On 14/06/2017 12:29, Emil Dotchevski wrote:
> Except it won't work, you've uncovered an omission in the Noexcept API. The
> problem is that catch_<> will flag the error as handled, and in this case
> you don't want that. I need to add another function similar to catch_<>
> which only gets the error without handling it. Not sure what to call it, or
> maybe instead I can add a member function tr.throw_() which flags the error
> as unhandled.
>
>> (Related: if the original throw_ was a custom type not derived from
>> std::exception, and catch<> is used to catch it as a std::exception and
>> throw_ it again, can it still be caught later with a catch_<custom_error>?
>> Does the answer depend on whether throw_() or throw_(e) was used?)
>
>
> throw_() is a noop, except that it converts to anything for return
> throw_(), returning throw_return<R>::value() where R is the return type of
> the function.

Ok, I assumed that throw_() was the equivalent of throw; ie. a way to
flag a previously-caught exception as unhandled again so that it
continues to propagate.

If you're modelling this based on try-catch, that seems like essential
functionality -- in code that wants to implement a sort of try-finally
without using RAII classes it's not uncommon to see patterns like this:

init_something();
try
{
    // do something that might throw
}
catch (...)
{
    cleanup_something();
    throw;
}
cleanup_something(); // if needed in the success case as well

You might argue (correctly) that RAII is better for this, but the
pattern still exists.
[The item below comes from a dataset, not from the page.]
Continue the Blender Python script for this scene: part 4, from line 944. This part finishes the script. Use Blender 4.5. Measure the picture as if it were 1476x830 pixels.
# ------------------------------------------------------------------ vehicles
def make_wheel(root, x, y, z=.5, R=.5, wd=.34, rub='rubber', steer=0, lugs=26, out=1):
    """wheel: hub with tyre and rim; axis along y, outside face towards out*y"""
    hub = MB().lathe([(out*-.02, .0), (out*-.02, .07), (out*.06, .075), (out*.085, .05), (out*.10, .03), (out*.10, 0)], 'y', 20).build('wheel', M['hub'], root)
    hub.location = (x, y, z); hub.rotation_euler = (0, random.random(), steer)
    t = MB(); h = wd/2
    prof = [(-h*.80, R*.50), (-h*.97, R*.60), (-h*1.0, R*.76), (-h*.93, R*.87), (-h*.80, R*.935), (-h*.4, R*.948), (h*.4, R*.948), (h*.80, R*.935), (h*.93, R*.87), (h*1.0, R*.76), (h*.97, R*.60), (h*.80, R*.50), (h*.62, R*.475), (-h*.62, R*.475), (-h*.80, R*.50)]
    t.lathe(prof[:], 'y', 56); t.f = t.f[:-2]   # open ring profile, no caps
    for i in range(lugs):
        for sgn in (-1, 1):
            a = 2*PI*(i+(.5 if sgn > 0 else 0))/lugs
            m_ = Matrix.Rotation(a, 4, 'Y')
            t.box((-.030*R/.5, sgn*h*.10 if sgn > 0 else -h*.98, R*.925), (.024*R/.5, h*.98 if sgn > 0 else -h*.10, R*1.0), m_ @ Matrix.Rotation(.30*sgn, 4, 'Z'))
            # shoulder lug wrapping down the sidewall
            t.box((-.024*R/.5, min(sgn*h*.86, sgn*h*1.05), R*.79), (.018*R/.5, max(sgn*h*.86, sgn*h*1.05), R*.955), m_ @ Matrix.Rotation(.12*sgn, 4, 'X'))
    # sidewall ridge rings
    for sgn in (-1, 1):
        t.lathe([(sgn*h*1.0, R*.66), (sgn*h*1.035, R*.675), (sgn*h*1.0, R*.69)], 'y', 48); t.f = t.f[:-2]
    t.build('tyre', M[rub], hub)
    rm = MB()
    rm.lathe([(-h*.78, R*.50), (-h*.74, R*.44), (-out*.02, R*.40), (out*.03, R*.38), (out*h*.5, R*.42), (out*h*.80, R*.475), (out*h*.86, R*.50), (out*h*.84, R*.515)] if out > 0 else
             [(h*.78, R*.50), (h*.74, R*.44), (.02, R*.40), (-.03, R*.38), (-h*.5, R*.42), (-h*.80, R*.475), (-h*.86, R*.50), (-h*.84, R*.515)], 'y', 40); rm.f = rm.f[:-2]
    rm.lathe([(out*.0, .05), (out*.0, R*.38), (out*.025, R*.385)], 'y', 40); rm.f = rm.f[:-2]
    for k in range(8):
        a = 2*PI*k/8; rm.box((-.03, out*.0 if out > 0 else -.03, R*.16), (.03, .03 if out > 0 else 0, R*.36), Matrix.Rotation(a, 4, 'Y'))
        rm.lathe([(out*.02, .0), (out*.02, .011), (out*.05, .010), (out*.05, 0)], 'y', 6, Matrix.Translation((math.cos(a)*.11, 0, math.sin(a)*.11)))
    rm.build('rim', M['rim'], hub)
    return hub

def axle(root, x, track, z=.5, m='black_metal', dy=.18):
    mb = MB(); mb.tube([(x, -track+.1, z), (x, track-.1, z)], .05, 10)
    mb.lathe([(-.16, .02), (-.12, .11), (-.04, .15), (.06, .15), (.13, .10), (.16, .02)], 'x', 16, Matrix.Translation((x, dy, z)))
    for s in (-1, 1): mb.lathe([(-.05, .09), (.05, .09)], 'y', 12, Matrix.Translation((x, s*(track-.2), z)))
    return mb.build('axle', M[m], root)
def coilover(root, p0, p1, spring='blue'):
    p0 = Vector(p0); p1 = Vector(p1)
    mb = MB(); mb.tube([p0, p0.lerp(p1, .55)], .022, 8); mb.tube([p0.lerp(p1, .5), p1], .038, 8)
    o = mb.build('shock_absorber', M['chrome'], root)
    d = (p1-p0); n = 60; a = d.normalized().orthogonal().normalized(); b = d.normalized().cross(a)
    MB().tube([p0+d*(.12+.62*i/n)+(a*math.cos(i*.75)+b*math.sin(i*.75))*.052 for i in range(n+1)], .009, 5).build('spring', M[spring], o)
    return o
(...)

And it's sometimes used for other things, such as
logging, or where the cleanup has to occur in a particular order and you
don't want to rely on the order that destructors are called.

> throw_(my_error()) will inject std::exception as a base if my_error
> doesn't already derive from it.
I read that; I was wondering how it handled rethrows. Which I guess the
answer in the current state is "it doesn't".